Check each line of the listing, and copy it if it contains the word "objects".

— Start Records for the exercise —

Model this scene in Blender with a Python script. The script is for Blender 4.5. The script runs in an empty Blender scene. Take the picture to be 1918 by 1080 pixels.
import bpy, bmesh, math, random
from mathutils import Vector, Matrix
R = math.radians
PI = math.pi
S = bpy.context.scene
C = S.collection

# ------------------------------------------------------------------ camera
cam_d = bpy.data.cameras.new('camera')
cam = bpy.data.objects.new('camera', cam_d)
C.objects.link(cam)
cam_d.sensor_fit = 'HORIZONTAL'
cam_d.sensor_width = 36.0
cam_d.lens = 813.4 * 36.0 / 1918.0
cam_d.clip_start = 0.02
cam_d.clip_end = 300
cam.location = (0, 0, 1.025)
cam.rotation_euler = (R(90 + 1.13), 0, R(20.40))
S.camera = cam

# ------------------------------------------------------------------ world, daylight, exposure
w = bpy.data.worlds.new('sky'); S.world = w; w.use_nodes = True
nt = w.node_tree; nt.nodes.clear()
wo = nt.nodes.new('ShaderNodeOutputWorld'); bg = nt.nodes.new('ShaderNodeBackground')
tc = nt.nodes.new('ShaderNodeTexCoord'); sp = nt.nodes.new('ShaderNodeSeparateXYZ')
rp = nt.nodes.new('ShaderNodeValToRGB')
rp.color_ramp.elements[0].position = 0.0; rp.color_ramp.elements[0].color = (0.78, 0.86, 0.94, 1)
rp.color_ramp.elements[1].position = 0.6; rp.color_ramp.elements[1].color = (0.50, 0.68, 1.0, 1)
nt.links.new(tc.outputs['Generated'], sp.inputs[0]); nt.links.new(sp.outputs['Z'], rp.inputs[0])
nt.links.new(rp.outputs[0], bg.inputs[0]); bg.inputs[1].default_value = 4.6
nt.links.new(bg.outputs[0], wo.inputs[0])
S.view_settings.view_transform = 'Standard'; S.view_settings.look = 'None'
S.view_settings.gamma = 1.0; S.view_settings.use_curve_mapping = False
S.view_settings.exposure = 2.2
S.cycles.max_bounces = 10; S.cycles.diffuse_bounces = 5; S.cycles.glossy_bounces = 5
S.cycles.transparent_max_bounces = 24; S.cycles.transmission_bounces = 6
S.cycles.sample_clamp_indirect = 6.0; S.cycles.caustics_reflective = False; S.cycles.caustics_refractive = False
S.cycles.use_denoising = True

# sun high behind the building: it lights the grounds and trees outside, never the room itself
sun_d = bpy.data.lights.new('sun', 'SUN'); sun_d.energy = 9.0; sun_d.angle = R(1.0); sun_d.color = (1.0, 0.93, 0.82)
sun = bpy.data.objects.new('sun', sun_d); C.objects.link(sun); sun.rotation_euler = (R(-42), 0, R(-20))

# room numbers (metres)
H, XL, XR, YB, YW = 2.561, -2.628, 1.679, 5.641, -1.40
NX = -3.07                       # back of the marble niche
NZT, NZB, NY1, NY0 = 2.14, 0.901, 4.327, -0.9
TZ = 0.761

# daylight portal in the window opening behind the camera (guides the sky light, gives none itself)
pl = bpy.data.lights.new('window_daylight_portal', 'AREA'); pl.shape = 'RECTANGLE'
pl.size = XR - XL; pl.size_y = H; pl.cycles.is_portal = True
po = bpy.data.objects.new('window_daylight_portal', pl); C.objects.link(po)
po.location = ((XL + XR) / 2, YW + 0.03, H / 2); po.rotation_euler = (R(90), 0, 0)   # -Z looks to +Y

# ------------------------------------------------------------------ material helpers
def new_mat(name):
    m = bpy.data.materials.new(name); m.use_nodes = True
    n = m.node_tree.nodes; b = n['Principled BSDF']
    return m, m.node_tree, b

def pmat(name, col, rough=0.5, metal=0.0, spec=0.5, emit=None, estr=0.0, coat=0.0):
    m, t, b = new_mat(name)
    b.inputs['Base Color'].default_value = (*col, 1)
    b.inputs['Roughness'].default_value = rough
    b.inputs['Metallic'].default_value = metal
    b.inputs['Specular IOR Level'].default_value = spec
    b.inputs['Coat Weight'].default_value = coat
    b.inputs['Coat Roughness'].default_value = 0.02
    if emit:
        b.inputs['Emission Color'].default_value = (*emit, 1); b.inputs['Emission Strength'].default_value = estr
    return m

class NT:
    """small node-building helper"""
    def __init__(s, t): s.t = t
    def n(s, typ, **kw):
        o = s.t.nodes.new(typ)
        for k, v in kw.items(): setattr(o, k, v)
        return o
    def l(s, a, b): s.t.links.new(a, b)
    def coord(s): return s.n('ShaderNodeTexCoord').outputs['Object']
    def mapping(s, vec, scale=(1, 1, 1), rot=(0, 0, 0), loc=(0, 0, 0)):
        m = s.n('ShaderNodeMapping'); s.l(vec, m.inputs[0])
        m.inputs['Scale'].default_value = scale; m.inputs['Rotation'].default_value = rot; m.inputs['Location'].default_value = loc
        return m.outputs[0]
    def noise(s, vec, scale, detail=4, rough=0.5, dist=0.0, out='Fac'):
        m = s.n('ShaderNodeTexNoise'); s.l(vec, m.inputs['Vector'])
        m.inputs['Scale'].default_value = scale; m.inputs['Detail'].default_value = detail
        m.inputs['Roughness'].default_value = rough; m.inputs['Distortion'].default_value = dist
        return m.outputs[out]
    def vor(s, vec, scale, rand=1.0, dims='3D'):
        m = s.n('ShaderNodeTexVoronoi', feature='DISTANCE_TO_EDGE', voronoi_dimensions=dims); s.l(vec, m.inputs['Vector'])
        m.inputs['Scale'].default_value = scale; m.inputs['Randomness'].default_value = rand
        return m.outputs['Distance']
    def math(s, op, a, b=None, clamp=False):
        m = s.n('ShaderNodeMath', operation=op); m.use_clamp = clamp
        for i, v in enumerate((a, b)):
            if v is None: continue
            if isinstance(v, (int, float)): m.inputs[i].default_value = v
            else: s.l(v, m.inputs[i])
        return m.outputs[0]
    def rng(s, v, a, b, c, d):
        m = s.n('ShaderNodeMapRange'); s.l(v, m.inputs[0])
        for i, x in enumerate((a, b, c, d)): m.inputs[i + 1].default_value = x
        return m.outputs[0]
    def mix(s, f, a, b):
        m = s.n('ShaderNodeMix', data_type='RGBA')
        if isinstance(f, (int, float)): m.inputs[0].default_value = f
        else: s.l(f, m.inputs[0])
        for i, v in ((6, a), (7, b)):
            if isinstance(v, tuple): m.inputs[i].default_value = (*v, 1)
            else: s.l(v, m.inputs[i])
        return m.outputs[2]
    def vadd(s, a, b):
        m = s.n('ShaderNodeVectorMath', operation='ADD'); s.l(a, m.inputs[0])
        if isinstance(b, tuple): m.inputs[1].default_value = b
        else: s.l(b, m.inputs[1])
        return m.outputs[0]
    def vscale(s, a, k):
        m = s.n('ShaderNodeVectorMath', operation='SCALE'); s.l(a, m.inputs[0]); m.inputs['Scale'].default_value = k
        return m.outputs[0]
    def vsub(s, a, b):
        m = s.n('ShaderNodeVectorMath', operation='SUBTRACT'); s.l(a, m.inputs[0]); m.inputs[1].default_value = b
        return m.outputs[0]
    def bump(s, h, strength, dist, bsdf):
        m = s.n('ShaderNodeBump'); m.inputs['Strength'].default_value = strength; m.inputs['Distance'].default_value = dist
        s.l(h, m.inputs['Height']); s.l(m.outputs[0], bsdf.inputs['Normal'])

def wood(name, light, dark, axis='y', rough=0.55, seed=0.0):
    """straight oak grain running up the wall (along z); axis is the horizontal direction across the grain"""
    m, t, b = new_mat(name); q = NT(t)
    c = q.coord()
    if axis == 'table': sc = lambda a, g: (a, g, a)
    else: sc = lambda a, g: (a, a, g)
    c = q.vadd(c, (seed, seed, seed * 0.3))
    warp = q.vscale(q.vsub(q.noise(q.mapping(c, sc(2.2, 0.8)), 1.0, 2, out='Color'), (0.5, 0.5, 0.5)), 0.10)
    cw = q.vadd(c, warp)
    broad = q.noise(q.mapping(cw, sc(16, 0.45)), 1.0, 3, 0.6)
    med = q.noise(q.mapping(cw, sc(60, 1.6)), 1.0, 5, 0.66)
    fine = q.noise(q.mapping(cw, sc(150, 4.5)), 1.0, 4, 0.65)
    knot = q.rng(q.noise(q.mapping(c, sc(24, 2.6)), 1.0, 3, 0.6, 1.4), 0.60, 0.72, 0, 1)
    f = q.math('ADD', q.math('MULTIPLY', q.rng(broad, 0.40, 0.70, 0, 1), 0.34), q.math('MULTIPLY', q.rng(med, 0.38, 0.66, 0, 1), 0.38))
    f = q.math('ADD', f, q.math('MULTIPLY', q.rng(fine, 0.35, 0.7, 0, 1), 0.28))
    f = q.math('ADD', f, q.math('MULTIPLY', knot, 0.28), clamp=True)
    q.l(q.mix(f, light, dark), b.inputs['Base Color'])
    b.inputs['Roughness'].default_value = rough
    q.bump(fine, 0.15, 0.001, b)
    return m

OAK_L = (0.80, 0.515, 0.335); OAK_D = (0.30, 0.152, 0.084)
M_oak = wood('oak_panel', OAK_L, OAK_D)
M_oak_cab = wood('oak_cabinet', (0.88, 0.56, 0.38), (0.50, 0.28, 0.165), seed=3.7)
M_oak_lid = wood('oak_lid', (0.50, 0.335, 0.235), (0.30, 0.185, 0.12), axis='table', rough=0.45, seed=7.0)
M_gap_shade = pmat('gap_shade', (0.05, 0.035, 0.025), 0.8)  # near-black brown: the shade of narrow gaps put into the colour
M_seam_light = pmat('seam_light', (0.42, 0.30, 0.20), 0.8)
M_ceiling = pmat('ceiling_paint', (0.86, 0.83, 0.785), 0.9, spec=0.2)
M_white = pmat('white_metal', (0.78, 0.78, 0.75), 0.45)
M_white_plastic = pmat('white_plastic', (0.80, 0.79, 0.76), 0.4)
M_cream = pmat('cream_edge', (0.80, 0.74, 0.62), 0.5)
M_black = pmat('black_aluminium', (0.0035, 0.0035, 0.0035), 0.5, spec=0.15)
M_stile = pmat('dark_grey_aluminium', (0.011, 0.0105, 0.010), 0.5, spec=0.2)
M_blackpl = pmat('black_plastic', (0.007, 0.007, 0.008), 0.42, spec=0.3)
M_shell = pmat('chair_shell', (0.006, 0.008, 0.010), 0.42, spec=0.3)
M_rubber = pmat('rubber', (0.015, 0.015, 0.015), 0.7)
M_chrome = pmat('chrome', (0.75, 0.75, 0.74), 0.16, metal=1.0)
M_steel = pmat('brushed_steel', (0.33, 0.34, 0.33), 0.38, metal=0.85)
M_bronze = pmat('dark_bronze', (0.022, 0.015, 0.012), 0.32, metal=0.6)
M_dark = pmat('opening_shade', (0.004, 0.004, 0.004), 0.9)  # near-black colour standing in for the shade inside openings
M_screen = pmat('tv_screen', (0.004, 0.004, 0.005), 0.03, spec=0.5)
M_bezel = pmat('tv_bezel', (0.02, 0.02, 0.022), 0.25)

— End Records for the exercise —
— Start Records for the exercise —

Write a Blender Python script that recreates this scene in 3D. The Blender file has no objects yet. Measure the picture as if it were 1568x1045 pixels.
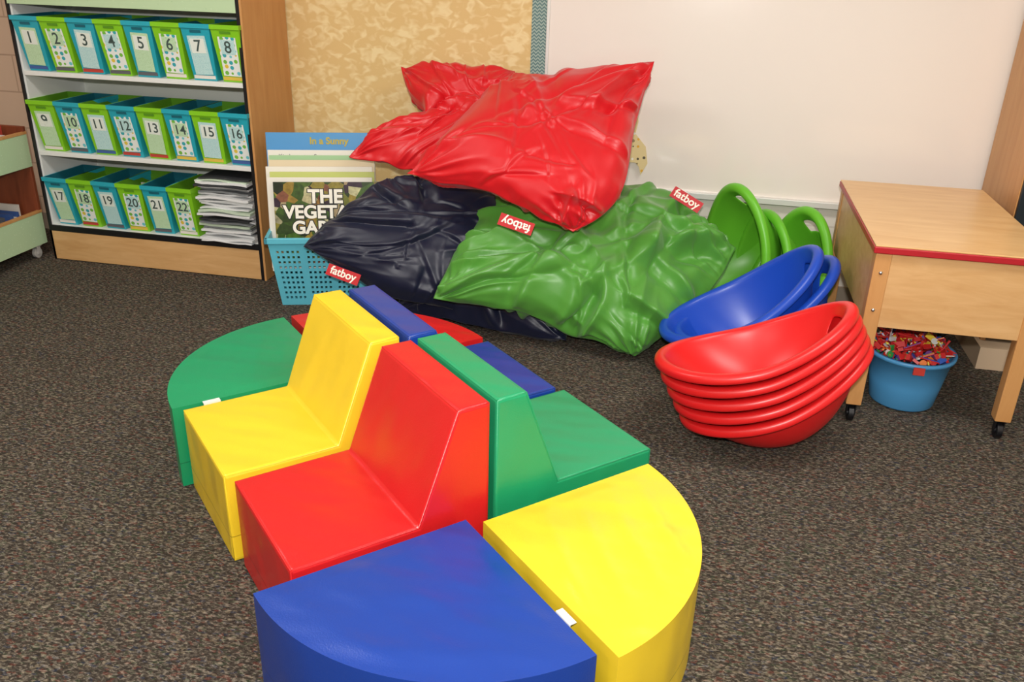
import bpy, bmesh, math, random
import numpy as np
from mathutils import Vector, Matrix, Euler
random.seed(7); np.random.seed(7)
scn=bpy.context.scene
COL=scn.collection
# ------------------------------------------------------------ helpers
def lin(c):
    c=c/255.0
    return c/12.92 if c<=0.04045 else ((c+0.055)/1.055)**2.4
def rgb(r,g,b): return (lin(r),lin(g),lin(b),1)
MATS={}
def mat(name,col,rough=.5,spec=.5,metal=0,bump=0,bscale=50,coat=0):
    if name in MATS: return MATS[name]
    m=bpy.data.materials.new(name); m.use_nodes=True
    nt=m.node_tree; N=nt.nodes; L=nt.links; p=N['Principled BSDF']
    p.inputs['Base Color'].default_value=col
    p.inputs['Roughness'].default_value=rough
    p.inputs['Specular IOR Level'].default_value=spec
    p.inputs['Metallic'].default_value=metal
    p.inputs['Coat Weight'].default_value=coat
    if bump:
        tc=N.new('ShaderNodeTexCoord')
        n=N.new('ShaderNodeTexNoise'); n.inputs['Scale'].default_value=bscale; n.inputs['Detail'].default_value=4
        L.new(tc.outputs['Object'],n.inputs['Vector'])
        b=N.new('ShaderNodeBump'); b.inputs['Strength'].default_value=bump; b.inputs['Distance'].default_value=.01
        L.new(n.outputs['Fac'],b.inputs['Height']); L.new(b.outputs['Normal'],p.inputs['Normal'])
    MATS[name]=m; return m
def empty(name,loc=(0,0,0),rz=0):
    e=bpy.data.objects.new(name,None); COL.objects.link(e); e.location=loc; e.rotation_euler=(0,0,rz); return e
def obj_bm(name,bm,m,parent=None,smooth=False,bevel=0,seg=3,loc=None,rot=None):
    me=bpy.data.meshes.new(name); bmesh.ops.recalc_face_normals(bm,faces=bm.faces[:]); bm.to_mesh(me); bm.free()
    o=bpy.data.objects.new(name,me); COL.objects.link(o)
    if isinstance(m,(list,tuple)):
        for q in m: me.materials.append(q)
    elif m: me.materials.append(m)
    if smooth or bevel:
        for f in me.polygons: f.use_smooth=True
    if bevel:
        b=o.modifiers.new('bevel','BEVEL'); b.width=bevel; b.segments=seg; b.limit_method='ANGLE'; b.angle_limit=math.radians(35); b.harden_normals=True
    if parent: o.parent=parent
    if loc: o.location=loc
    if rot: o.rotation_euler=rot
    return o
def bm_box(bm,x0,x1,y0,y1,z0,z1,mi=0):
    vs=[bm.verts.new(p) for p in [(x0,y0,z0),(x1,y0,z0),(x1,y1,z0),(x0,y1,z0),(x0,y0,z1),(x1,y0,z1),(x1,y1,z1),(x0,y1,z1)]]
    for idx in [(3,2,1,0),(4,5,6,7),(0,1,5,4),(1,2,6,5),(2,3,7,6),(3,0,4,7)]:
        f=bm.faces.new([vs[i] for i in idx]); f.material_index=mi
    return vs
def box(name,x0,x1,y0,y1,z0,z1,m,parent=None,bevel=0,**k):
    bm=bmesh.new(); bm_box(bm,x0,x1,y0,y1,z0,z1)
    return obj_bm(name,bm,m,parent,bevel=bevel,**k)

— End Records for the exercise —

**Exercise response:**
cam = bpy.data.objects.new('camera', cam_d)
C.objects.link(cam)
sun = bpy.data.objects.new('sun', sun_d); C.objects.link(sun); sun.rotation_euler = (R(-42), 0, R(-20))
po = bpy.data.objects.new('window_daylight_portal', pl); C.objects.link(po)
Write a Blender Python script that recreates this scene in 3D. The Blender file has no objects yet. Measure the picture as if it were 1568x1045 pixels.
    e=bpy.data.objects.new(name,None); COL.objects.link(e); e.location=loc; e.rotation_euler=(0,0,rz); return e
    o=bpy.data.objects.new(name,me); COL.objects.link(o)